マカフィーは4月17日、2016年第4四半期におけるワールドワイドの脅威レポートを発表した。発表会には、マカフィー サイバー戦略室 シニアセキュリティアドバイザー CISSPのスコット・ジャーコフ氏も登壇。同氏の視点から見た、最近の特徴的なサイバーセキュリティインシデントも3点紹介した。

レポートによると、2016年第4四半期に検出された新たなマルウェアは約2330万件。前年同期比で約31%減、前期(2016年第3四半期)比で約17%減という結果だったが、1分あたり176件、1秒あたり約3件が登場した計算になり、依然として高い水準にある。

2016年通年では約6億3800万件。第4四半期に減少したが、第1~3四半期の件数が非常に多かったことから前年比24%増となった。

モバイルマルウェアは、数減少も高水準

マカフィー セールスエンジニアリング本部 本部長の櫻井 秀光氏

2016年の傾向として目立ったのは、モバイル、Mac OS、ランサムウェアの3つだ。

モバイルマルウェアに関しては、通年で前年比99%増の約742万件が新たに検出されている。第4四半期は、モバイルマルウェアが急激に増え始めた前年同期と比べて約15%減、前期比でも約17%減となったが、「決して少ない数ではない」(マカフィー セールスエンジニアリング本部 本部長の櫻井 秀光氏)という。

モバイルマルウェアの多くは、Android端末にアプリケーションをインストールするためのAPKファイル。最近では、(国内では一般的な決済方法ではないが)SMS経由で高額サービスを申し込むマルウェア「SMSreg」が欧米を中心に増加していたが、第4四半期はこれが減ったことから全体の数も減少している。

Mac OSのマルウェアが8.5倍に激増

Mac OSについては、第4四半期に前年同期比約744%増、前期比約245%増と激増。多くはアドウェアで、メールの添付ファイルや不審なWebサイトを経由して感染しているという。

絶対数としては約32万件で、そう多くはないが、突如増えたことから、マカフィーでは「Mac OSでもセキュリティへの警戒が必要な時期になった」と注意を促している。

2大ランサムファミリーは減少傾向、新種に警戒を

ランサムウェアは、通年で見ると前年比88%増の約425万件。昨年の第4四半期から急激に増えたが、第4四半期は前年同期比61%減、前期比71%減と大きく減った。

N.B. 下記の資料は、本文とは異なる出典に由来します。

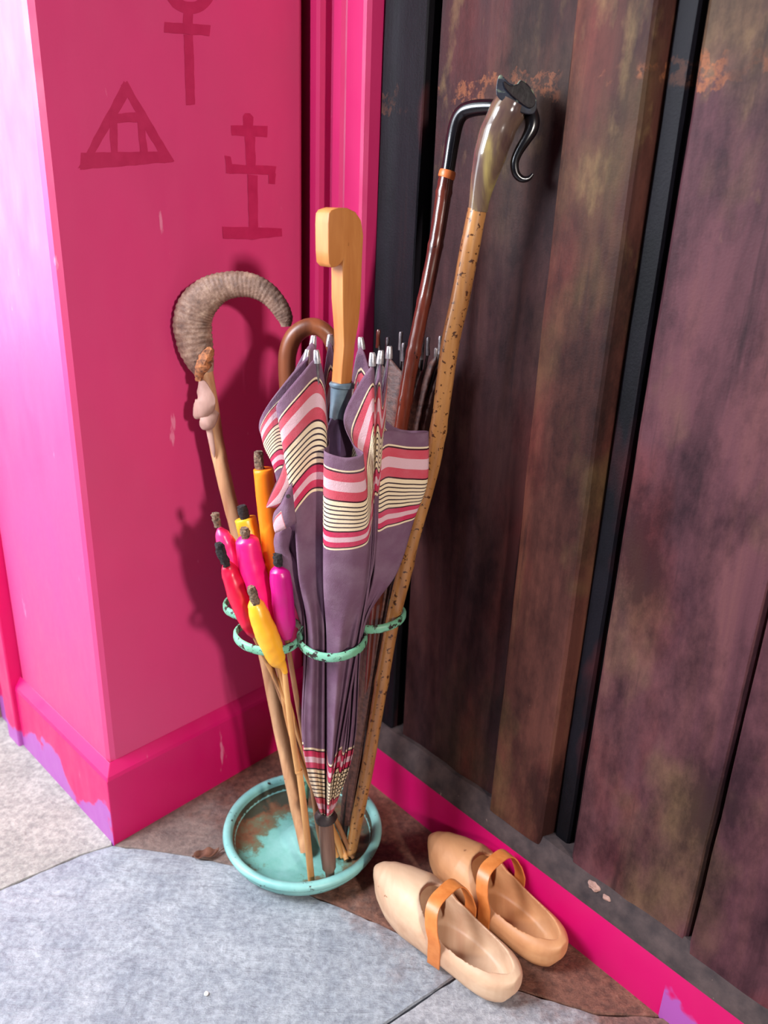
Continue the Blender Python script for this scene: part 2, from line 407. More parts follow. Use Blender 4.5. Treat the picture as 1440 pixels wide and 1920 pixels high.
stone([j1a, j1b, kk]+jd+[jx]+j2+[(-.25, .42), (-1.1, -.6), (-2.4, -.45)], 'stoneB', top=0)
stone([kk, (-.45, 1.1), (-.1, 1.45), Rw(.45), Rw(.80), f2(1120, 1900), jx]+jd[::-1], 'stoneD', top=-.002)
stone([j2[1], j2[0], jx, f2(1120, 1900), Rw(.80), Rw(2.2), (.5, -.6), (-1.0, -.7), (-.25, .40)], 'stoneC', top=-.001)

# left wall (pink pillar) --------------------------------------------------
W0 = K0 - ln_*SK - vn*SK
Cw = C0 - ln_*SK
Cb = C0 - ra*.05
back = va*.34
HT = 2.3
E1 = W0 + va*.345
wall_left = struct(prism('wall_left', [(p.x, p.y) for p in (Cw, W0, E1, E1-vn*.5, C0-ln_*.5)], -.01, HT, 'wall', bevel=.011))
wall_left['kind'] = 'structure'
# skirting with a chamfered top, running round the pillar corner
def sweep(name, path, prof, mat, closed=False, **k):
    """path: list of (point, outward dir); prof: (out, z)"""
    vs = []; fs = []; n = len(prof)
    for p, d in path:
        for o_, z_ in prof: vs.append(V(p.x+d.x*o_, p.y+d.y*o_, z_))
    for i in range(len(path)-1):
        for j in range(n):
            a, b = i*n+j, i*n+(j+1) % n; fs.append((a, b, b+n, a+n))
    fs += [tuple(range(n)), tuple(range((len(path)-1)*n, len(path)*n))[::-1]]
    return obj(name, vs, fs, mat, k.get('parent'), False)
mit = (ln_+vn)/(1+ln_.dot(vn))
sp = [(0, -.01), (SK, -.01), (SK, .128), (SK*.86, .134), (0, .152)]
bl = sweep('baseboard_left', [(Cw, ln_), (Cw.lerp(W0, .5), ln_), (W0, mit), (E1, vn)], sp, 'skirt'); struct(bev(bl, .0015))
# outer door post at the far end of the reveal
pO = E1 + vn*.0
o = struct(prism('trim_1', [(p.x, p.y) for p in (pO-va*.0, pO+vn*.022, pO+vn*.022+va*.05, pO+vn*.008+va*.055, pO+vn*.008+va*.12, pO-vn*.1+va*.12, pO-vn*.1)], -.01, HT, 'skirt', bevel=.003))
o = struct(prism('trim_2', [(p.x, p.y) for p in (pO+va*.12-vn*.03, pO+va*.12+vn*.03, pO+va*.6+vn*.03, pO+va*.6-vn*.03)], -.01, HT, 'outer', bevel=.004))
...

減少の主な要因としては、この1年で激増していた「Locky」「CryptoWall」の2大ランサムウェアファミリーの活動が低下したことが挙げられる。ただし、新たなランサムウェアファミリーも確認されており、櫻井氏は「引き続きランサムウェアへの警戒は必要」とコメントした。

日本も検討すべき3大インシデント

続いて登壇したマカフィー サイバー戦略室 シニアセキュリティアドバイザー CISSPのスコット・ジャーコフ氏は、個人的に注目する3つのインシデントを紹介した。

米政府お抱えのエリートハッカー集団からツール流出

一つ目は、米国家安全保障局(NSA : National Security Agency)のエリートハッカー集団「TAO(Tailored Access Operations)」が使用していたツールが流出したという事件。

TAOは国家機関で活動する諜報部隊で、さまざまなソフトウェアにおける未知の脆弱性を蓄積し、それらを活用したハッキングツールなども開発している。

そんな国家レベルの機密情報を握るTAOから、ハロルド・マーティンというメンバーが50TBにおよぶデータを盗難。自宅のコンピュータに持ち込んだ後、その情報がShadow Brokersというハッキング集団の手によってオンライン上に流出するという事件が発生した。

マーティン氏はTAOが保有するハッキングツールの75%を窃取していたと言われる。米Microsoftら、大手企業はTAOが掴んでいた脆弱性にすでに対応しているというが、対応しきれないベンダーが出てくることも予想されるため、セキュリティ業界では流出したツールが悪用されないか心配の声が上がっている。

ジャーコフ氏によると、情報の流出した経路にも注目が集まっている。考えられるのは2つ。一つは、マーティン氏がShadow Brokersなどの組織にデータを渡したケース、そしてもう一つは、マーティン氏の自宅コンピューターがハッキングされて流出したケース。いずれにせよ不幸な事態だが、「後者であったとしたら皮肉な結果だ」とジャーコフ氏は結んだ。